Why can I run sm_10 binaries with >64 registers/thread on Fermi/Kepler just fine?

Hi,

I would like to understand why it works to use 64-124 registers per thread targeting SM_10 through SM_13 and the resulting binary will run just fine on Fermi, Kepler devices that don’t support a native instruction set with more than 64 registers.

My binaries are usually generated with embedded PTX code, but my understanding is that this PTX code has to be translated into the card’s native instruction set before execution. Wouldn’t it result in register spilling at that stage?

In contrast, when I target SM_20 through SM_35 I get register spilling or high stack utilization already at the compilation stage that slows the kernel down - often to the point of it being unusable

So, concluding. When developing kernels with high register pressure, I usually compile for sm_1x and it’s working well for me - I’d just like to understand how that is possible.

It is possible that the JIT compilation isn’t exactly the same as a command line compile. For example allow-expensive-optimizations (a ptxas option) may be false for speed / resource reasons. You could try toggling that switch with the command line compile to see if it has any effect.

Also you should be able to compile the binaries as you like directly by specificying the gpu-architecture as compute_13 and the gpu-code as sm_30. Then you can examine the ISA for both versions to see what is going on.

sm_35 provides for 255 programmer-usable registers, so you should in general not run into the kind of register pressure issues that may be encountered on sm_2x and sm_30 platforms that only provide 63 programmer-usable registers (one register encoding is used for a dedicated zero register in all these architecture). sm_1x provides for 124 programmer-usable registersm, R0 through R123.

If you JIT sm_1x code on sm_2x platforms you can certainly get register spilling in the resulting machine code, you may just not be aware of it. Offhand I don’t know whether the JIT compiler offers the kind of per-kernel resource usage reporting that is activated by -Xptxas -v in offline builds.

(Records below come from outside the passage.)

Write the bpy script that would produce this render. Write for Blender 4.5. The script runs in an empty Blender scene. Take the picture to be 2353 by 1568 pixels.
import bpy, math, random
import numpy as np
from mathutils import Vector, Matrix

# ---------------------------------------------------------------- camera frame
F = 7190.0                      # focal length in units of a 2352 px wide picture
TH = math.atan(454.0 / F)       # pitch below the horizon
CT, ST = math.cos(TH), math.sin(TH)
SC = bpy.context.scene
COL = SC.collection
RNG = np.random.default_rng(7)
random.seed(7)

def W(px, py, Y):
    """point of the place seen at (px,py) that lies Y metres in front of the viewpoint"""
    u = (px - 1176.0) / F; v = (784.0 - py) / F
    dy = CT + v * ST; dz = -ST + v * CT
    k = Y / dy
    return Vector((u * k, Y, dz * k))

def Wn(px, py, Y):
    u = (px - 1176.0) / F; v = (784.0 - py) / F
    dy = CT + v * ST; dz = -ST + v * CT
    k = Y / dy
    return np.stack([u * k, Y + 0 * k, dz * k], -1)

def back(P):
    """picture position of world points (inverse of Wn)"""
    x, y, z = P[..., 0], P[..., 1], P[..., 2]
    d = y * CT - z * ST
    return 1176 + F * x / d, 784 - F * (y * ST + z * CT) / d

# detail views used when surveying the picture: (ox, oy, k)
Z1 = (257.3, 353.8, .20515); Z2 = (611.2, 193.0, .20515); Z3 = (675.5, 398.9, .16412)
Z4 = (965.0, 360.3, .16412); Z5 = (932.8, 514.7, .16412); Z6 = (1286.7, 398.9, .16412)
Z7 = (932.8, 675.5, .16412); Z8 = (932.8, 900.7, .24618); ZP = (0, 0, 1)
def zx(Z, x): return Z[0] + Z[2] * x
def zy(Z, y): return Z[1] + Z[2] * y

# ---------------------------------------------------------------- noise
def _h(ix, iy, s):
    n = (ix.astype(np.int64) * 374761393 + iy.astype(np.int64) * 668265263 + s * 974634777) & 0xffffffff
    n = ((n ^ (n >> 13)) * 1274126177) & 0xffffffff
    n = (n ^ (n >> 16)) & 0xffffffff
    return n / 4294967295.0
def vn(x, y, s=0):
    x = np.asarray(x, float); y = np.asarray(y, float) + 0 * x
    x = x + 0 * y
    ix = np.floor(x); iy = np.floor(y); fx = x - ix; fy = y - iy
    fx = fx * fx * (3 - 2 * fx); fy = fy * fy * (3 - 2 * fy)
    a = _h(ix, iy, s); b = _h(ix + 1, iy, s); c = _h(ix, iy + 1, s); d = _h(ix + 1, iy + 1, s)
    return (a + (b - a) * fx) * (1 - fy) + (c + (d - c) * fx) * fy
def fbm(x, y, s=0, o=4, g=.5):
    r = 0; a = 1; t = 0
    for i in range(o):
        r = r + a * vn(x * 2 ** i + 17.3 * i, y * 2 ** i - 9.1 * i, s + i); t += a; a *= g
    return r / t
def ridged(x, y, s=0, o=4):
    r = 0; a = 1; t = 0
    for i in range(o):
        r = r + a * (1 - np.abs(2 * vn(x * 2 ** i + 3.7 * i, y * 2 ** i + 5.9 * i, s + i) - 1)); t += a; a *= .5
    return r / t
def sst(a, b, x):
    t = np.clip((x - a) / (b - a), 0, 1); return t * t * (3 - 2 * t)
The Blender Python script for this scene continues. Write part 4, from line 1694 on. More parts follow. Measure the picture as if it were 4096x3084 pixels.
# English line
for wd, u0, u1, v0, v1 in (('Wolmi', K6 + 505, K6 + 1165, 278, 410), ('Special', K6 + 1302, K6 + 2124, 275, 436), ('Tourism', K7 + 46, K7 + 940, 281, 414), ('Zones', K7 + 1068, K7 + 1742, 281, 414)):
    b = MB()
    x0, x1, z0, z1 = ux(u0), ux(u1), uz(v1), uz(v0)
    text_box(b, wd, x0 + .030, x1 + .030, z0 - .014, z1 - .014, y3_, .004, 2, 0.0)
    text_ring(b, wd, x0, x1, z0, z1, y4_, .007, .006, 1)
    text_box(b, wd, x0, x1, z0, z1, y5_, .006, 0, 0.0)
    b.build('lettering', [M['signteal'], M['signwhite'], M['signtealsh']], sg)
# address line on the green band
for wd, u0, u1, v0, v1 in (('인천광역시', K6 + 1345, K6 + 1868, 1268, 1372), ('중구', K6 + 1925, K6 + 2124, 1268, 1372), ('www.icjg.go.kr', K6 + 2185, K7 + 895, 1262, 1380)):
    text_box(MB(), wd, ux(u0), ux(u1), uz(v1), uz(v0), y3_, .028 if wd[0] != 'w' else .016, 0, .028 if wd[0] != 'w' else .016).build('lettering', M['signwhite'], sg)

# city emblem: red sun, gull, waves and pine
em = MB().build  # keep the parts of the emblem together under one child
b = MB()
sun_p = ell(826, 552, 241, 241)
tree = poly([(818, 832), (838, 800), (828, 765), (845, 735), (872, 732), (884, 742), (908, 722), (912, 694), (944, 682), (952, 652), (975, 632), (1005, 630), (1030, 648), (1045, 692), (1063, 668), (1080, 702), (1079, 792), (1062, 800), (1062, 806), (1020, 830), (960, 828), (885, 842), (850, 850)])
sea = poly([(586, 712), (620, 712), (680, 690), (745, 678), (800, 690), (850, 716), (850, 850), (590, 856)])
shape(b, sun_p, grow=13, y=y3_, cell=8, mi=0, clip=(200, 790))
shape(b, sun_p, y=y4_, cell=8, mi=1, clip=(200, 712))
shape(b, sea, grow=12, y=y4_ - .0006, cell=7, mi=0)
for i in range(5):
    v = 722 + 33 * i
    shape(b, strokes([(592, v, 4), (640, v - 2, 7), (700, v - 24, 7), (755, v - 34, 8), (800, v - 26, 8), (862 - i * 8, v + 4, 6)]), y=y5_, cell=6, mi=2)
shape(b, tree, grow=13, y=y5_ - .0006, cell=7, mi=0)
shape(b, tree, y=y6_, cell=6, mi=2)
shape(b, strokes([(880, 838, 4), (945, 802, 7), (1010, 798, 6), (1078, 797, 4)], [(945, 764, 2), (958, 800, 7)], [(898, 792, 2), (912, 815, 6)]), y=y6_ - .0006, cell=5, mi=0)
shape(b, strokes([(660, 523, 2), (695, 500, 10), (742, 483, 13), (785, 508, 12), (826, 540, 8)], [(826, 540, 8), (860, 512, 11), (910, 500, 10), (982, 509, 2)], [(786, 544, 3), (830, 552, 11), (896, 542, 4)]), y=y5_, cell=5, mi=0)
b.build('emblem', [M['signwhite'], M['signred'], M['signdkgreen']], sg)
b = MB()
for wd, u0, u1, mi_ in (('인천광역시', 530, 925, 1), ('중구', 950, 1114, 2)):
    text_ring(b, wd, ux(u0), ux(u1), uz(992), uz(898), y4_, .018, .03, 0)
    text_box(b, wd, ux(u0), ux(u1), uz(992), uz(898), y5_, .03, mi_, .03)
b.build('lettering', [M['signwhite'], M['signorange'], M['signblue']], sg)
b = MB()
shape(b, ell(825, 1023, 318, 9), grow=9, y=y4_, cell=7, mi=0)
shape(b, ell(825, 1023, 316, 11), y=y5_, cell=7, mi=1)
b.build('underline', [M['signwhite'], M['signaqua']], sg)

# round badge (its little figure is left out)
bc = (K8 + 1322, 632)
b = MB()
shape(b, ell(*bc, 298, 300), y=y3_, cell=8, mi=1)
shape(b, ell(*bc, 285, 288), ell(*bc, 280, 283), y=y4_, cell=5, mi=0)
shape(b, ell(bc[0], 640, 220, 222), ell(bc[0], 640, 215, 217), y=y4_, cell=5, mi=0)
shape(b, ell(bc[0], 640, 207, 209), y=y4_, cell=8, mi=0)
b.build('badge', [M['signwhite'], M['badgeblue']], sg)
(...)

Please note that there are some differences between sm_1x compilation and sm_2x / sm_3x compilation that can lead to higher register use with the latter:

(1) Single-precision arithmetic by default is IEEE-754 compliant on the sm_2x and sm_3x, meaning denormals are supported and square root, reciprocal, and division are correctly rounded. On sm_1x, FTZ (flush to zero) is used, and square root, reciprocals, and division are approximate. To approximate the sm_!x behavior, compile with -ftz=true -prec-sqrt=false -prec-div=false

(2) CUDA keeps data types consistent between host and device. In particular, the size of pointers matches the host platform, so on a 64-bit platform devic pointers are also 64 bit. However, for a sm_1x target, the compiler knows that no devices with > 4 GB memory ever shipped, so it optimizes aggressively knowing that only the lower 32 bits of a pointer are ever during memory access. Most of these optimizations are not possible on later architectures for which GPUs with > 4GB memory are available.

You should also be aware that different compiler front-ends are used: For sm_1x PTX is generated by the Open64 compiler, while for sm_2x and sm_3x targets an LLVM-derived compiler is used.